19. Açıklanan gerekçelerle anayasal güvencelerin korunması açısından devletin pozitif yükümlülüklerini yerine getirmediği anlaşıldığından başvurucunun Anayasa'nın 26. maddesinde güvence altına alınan ifade özgürlüğünün ihlal edildiğine karar verilmesi gerekir.

III. GİDERİM

20. Başvurucu, ihlalin tespiti ve yargılamanın yenilenmesi ile 50.000 TL tazminat talebinde bulunmuştur.

21. Başvuruda tespit edilen hak ihlallerinin sonuçlarının ortadan kaldırılması için yeniden yargılama yapılmasında hukuki yarar bulunmaktadır. Bu kapsamda kararın gönderildiği yargı mercilerince yapılması gereken iş, yeniden yargılama işlemlerini başlatmak ve Anayasa Mahkemesini ihlal sonucuna ulaştıran nedenleri gideren, ihlal kararında belirtilen ilkelere uygun yeni bir karar vermektir (Mehmet Doğan, B. No: 2014/8875, 7/6/2018, §§ 54-60; Aligül Alkaya ve diğerleri (2), B. No: 2016/12506, 7/11/2019, §§ 53-60, 66; Kadri Enis Berberoğlu (3), B. No: 2020/32949, 21/1/2021, §§ 93-100).

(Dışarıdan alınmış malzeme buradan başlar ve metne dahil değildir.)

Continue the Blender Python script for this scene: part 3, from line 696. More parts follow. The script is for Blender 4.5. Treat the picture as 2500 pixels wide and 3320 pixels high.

22. Ayrıca ihlalin niteliği dikkate alınarak başvurucuya net 30.000 TL manevi tazminat ödenmesi gerektiği sonucuna ulaşılmıştır.

IV. HÜKÜM

Açıklanan gerekçelerle;

A. İfade özgürlüğünün ihlal edildiğine ilişkin iddianın KABUL EDİLEBİLİR OLDUĞUNA,

B. Anayasa’nın 26. maddesinde güvence altına alınan ifade özgürlüğünün İHLAL EDİLDİĞİNE,

C. Kararın bir örneğinin ifade özgürlüğünün ihlalinin sonuçlarının ortadan kaldırılması amacıyla yeniden yargılama yapılmak üzere İstanbul Bölge Adliye Mahkemesi 32. Hukuk Dairesine iletilmesi için Bakırköy 32. İş Mahkemesine (E.2019/559, K.2020/353) GÖNDERİLMESİNE,

D. 487,60 TL başvurucu harcı ve 18.800 TL vekâlet ücretinden oluşan toplam 19.287,60 TL yargılama giderinin başvurucuya ÖDENMESİNE,

E. Başvurucuya net 30.000 TLmanevi tazminat ÖDENMESİNE, tazminata ilişkin diğer taleplerin REDDİNE,

F. Ödemenin kararın tebliğini takiben başvurucunun Hazine ve Maliye Bakanlığına başvuru tarihinden itibaren dört ay içinde yapılmasına, ödemede gecikme olması hâlinde bu sürenin sona erdiği tarihten ödeme tarihine kadar geçen süre için yasal FAİZ UYGULANMASINA,

G. Kararın bir örneğinin Adalet Bakanlığına GÖNDERİLMESİNE 22/5/2024 tarihinde OYBİRLİĞİYLE karar verildi.